→ Given request
Write out the whole listing, matching it exactly.

→ Supplied data

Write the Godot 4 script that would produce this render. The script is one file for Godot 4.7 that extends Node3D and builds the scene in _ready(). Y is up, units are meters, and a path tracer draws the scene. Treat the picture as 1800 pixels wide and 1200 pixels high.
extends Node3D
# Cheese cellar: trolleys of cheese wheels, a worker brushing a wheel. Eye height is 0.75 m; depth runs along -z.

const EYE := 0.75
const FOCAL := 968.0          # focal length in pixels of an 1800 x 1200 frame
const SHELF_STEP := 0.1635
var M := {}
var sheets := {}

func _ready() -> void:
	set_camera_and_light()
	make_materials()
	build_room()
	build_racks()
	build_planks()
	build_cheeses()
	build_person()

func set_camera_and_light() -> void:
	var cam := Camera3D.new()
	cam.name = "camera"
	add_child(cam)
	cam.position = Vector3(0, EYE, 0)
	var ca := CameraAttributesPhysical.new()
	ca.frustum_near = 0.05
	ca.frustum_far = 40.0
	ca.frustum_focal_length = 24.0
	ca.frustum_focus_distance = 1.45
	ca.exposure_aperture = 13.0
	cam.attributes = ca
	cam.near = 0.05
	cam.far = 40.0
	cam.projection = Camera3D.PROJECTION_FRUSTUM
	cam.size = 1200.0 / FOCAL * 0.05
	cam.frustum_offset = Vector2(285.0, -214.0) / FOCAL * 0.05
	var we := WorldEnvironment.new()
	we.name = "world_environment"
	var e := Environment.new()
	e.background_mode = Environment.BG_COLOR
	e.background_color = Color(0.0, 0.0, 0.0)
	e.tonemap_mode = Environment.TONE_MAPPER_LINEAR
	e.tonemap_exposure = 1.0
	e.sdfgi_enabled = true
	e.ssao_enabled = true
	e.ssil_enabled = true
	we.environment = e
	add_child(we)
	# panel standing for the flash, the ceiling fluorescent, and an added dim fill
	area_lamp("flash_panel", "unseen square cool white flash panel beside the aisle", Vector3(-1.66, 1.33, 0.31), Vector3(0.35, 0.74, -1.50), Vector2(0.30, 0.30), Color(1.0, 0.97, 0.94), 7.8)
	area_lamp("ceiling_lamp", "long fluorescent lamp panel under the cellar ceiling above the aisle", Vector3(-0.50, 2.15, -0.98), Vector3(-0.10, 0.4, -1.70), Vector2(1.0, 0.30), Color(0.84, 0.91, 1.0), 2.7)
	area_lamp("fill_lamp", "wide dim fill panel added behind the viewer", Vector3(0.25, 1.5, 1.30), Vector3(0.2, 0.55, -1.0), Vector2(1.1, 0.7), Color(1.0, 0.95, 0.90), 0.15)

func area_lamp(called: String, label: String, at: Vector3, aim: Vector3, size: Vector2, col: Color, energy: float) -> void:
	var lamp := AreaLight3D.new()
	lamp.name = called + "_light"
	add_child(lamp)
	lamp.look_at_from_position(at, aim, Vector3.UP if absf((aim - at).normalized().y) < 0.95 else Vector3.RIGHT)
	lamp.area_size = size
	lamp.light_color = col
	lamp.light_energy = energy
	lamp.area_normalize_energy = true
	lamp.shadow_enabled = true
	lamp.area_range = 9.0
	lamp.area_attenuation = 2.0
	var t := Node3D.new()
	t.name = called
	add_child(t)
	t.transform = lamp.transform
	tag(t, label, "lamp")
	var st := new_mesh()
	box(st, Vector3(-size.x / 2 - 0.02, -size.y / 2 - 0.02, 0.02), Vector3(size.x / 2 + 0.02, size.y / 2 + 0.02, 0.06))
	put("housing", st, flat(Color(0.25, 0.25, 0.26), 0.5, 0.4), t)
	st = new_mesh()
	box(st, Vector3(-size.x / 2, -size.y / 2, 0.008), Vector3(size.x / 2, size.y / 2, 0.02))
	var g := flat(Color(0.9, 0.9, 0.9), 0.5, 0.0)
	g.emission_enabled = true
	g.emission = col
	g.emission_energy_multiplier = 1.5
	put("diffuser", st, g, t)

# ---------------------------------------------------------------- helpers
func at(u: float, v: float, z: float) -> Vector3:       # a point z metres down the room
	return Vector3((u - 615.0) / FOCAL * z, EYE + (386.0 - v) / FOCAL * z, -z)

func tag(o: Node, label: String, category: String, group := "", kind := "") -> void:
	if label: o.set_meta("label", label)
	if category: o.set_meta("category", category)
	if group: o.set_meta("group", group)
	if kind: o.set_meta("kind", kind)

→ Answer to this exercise
Write the Godot 4 script that would produce this render. The script is one file for Godot 4.7 that extends Node3D and builds the scene in _ready(). Y is up, units are meters, and a path tracer draws the scene. Treat the picture as 1800 pixels wide and 1200 pixels high.
extends Node3D
# Cheese cellar: trolleys of cheese wheels, a worker brushing a wheel. Eye height is 0.75 m; depth runs along -z.

const EYE := 0.75
const FOCAL := 968.0          # focal length in pixels of an 1800 x 1200 frame
const SHELF_STEP := 0.1635
var M := {}
var sheets := {}

func _ready() -> void:
	set_camera_and_light()
	make_materials()
	build_room()
	build_racks()
	build_planks()
	build_cheeses()
	build_person()

func set_camera_and_light() -> void:
	var cam := Camera3D.new()
	cam.name = "camera"
	add_child(cam)
	cam.position = Vector3(0, EYE, 0)
	var ca := CameraAttributesPhysical.new()
	ca.frustum_near = 0.05
	ca.frustum_far = 40.0
	ca.frustum_focal_length = 24.0
	ca.frustum_focus_distance = 1.45
	ca.exposure_aperture = 13.0
	cam.attributes = ca
	cam.near = 0.05
	cam.far = 40.0
	cam.projection = Camera3D.PROJECTION_FRUSTUM
	cam.size = 1200.0 / FOCAL * 0.05
	cam.frustum_offset = Vector2(285.0, -214.0) / FOCAL * 0.05
	var we := WorldEnvironment.new()
	we.name = "world_environment"
	var e := Environment.new()
	e.background_mode = Environment.BG_COLOR
	e.background_color = Color(0.0, 0.0, 0.0)
	e.tonemap_mode = Environment.TONE_MAPPER_LINEAR
	e.tonemap_exposure = 1.0
	e.sdfgi_enabled = true
	e.ssao_enabled = true
	e.ssil_enabled = true
	we.environment = e
	add_child(we)
	# panel standing for the flash, the ceiling fluorescent, and an added dim fill
	area_lamp("flash_panel", "unseen square cool white flash panel beside the aisle", Vector3(-1.66, 1.33, 0.31), Vector3(0.35, 0.74, -1.50), Vector2(0.30, 0.30), Color(1.0, 0.97, 0.94), 7.8)
	area_lamp("ceiling_lamp", "long fluorescent lamp panel under the cellar ceiling above the aisle", Vector3(-0.50, 2.15, -0.98), Vector3(-0.10, 0.4, -1.70), Vector2(1.0, 0.30), Color(0.84, 0.91, 1.0), 2.7)
	area_lamp("fill_lamp", "wide dim fill panel added behind the viewer", Vector3(0.25, 1.5, 1.30), Vector3(0.2, 0.55, -1.0), Vector2(1.1, 0.7), Color(1.0, 0.95, 0.90), 0.15)

func area_lamp(called: String, label: String, at: Vector3, aim: Vector3, size: Vector2, col: Color, energy: float) -> void:
	var lamp := AreaLight3D.new()
	lamp.name = called + "_light"
	add_child(lamp)
	lamp.look_at_from_position(at, aim, Vector3.UP if absf((aim - at).normalized().y) < 0.95 else Vector3.RIGHT)
	lamp.area_size = size
	lamp.light_color = col
	lamp.light_energy = energy
	lamp.area_normalize_energy = true
	lamp.shadow_enabled = true
	lamp.area_range = 9.0
	lamp.area_attenuation = 2.0
	var t := Node3D.new()
	t.name = called
	add_child(t)
	t.transform = lamp.transform
	tag(t, label, "lamp")
	var st := new_mesh()
	box(st, Vector3(-size.x / 2 - 0.02, -size.y / 2 - 0.02, 0.02), Vector3(size.x / 2 + 0.02, size.y / 2 + 0.02, 0.06))
	put("housing", st, flat(Color(0.25, 0.25, 0.26), 0.5, 0.4), t)
	st = new_mesh()
	box(st, Vector3(-size.x / 2, -size.y / 2, 0.008), Vector3(size.x / 2, size.y / 2, 0.02))
	var g := flat(Color(0.9, 0.9, 0.9), 0.5, 0.0)
	g.emission_enabled = true
	g.emission = col
	g.emission_energy_multiplier = 1.5
	put("diffuser", st, g, t)

# ---------------------------------------------------------------- helpers
func at(u: float, v: float, z: float) -> Vector3:       # a point z metres down the room
	return Vector3((u - 615.0) / FOCAL * z, EYE + (386.0 - v) / FOCAL * z, -z)

func tag(o: Node, label: String, category: String, group := "", kind := "") -> void:
	if label: o.set_meta("label", label)
	if category: o.set_meta("category", category)
	if group: o.set_meta("group", group)
	if kind: o.set_meta("kind", kind)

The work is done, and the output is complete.